LA CONTIGUITA'. Michele D’Alba si difende e ha già annunciato ricorso al Tar. Ha già provato a farlo in sede di contraddittorio nel corso dell’istruttoria della prefettura. Nella memoria difensiva presentata, Michele D’Alba ha provato ad accreditarsi come imprenditore illuminato alla luce del caso relativo a Universo Salute e alle denunce dei Vigilante. Il prefetto smonta questa ricostruzione e definisce “volo pindarico” l’affermazione secondo cui si sarebbe “acclarato definitivamente l’estraneità di Michele D’Alba rispetto a qualsivoglia ambiente criminale”. Viceversa, secondo il prefetto, è evidente un rapporto di 'contiguità soggiacente' tra D’Alba e i vertici della Società Foggiana dimostrato dalla timidezza espositiva dell’unica denuncia fatta dall’imprenditore della multiservizi. Ma vi è di più. Scrive il prefetto che la condotta di D’Alba rasenta la 'contiguità compiacente' nel momento in cui nega e invita i suoi parenti e affini a negare di essere vittima di estorsione come quando dice al genero di tacere circa il pagamento di una somma di denaro “a quei due”. Di fatto, ciò denota la condivisione con la mafia di un sistema di illegalità volto a ottenere benefici sia pure sotto la forma della ‘protezione’.

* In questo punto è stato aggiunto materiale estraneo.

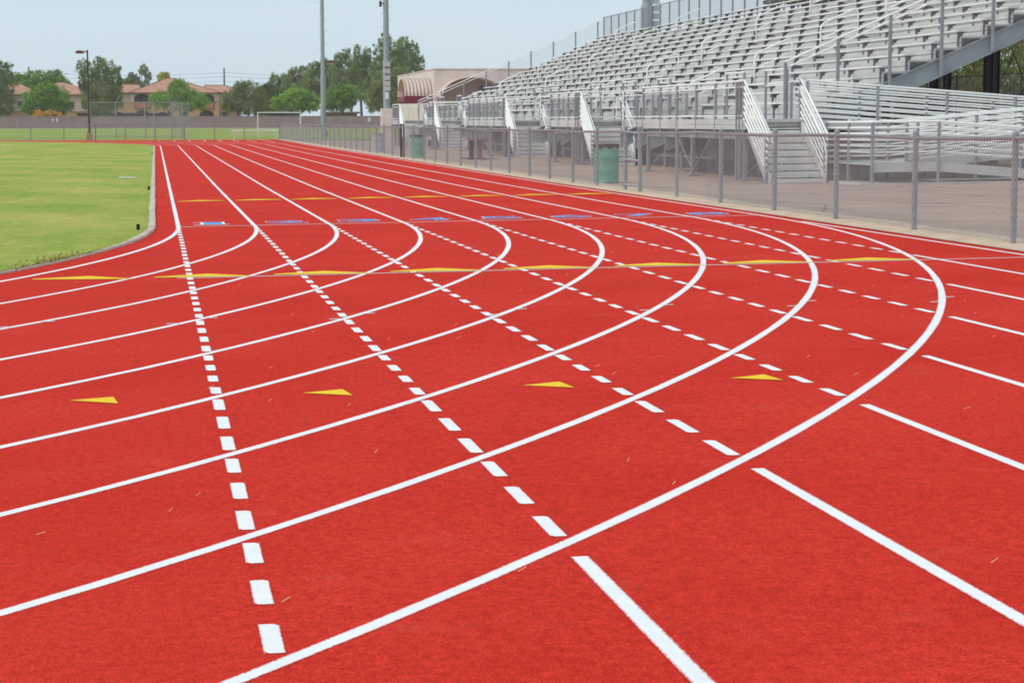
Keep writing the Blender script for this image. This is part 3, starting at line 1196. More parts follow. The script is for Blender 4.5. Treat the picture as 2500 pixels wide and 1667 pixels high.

PERICOLO DI INFILTRAZIONE MAFIOSA. In fin dei conti, dunque, il pericolo di condizionamento derivante dal comportamento di D’Alba è stabile e non occasionale. L’impresa Tre Fiammelle ha costituito lo strumento per l’attuazione di logiche mafiose nell’economia legale e rappresenta un’entità economica ‘adiacente’ a organizzazioni mafiose, in quanto suscettibile di apprestare a soggetti appartenenti alla criminalità organizzata un contributo agevolatore anche indiretto, attraverso il pagamento della ‘tangente’, che finisce per rafforzare la percezione collettiva di un potere del clan di riferimento. I continui contatti tra Francesco Tizzano e Michele D’Alba e la volontà di quest’ultimo di nascondere l’adesione alle richieste estorsive per salvaguardare la propria impresa, secondo il prefetto evoca una direzione dell’attività imprenditoriale orientata ad alimentare gli interessi economici del gruppo criminale di riferimento e una agevolazione sistematica alla affermazione del potere del gruppo mafioso stesso.